=== WHAT NEEDS TO BE DONE ===
Spot every line with the word "part" and return it.

=== RECORDED INFORMATION ===
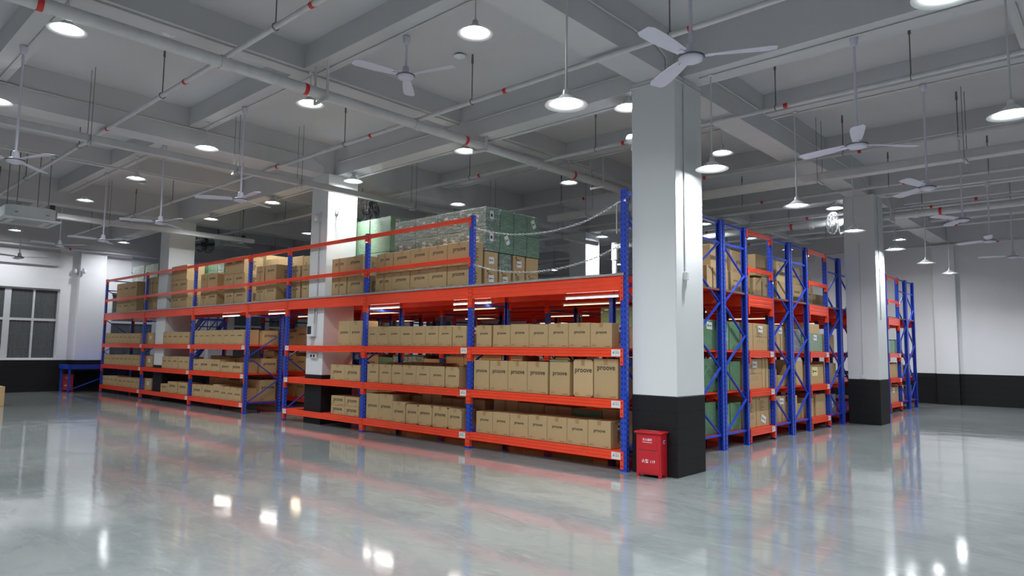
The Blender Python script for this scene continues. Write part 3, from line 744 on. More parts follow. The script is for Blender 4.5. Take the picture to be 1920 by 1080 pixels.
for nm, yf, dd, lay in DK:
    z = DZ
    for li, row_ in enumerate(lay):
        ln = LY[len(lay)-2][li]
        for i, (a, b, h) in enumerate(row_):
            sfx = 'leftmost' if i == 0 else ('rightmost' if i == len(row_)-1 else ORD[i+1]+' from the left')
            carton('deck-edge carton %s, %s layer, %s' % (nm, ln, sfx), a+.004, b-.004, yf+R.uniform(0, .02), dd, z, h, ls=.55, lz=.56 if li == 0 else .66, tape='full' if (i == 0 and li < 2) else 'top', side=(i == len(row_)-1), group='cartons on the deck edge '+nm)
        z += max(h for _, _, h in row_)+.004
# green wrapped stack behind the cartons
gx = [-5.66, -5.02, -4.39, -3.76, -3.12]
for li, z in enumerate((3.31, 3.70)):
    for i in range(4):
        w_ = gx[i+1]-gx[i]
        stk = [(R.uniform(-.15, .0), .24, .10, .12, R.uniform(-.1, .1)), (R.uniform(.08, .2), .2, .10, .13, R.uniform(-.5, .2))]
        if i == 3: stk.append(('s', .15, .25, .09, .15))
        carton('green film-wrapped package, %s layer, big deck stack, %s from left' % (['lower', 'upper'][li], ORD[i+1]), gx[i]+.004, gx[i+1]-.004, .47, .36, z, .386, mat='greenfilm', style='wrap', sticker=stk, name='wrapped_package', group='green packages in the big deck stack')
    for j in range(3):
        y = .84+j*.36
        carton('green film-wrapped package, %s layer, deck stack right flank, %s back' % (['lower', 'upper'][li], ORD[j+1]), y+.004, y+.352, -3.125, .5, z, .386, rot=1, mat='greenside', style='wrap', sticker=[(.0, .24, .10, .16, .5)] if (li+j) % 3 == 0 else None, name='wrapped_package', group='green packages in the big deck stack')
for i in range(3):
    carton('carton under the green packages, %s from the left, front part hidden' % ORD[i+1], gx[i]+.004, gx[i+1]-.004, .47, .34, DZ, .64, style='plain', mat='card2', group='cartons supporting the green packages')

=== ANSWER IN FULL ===
The Blender Python script for this scene continues. Write part 3, from line 744 on. More parts follow. The script is for Blender 4.5. Take the picture to be 1920 by 1080 pixels.
    carton('carton under the green packages, %s from the left, front part hidden' % ORD[i+1], gx[i]+.004, gx[i+1]-.004, .47, .34, DZ, .64, style='plain', mat='card2', group='cartons supporting the green packages')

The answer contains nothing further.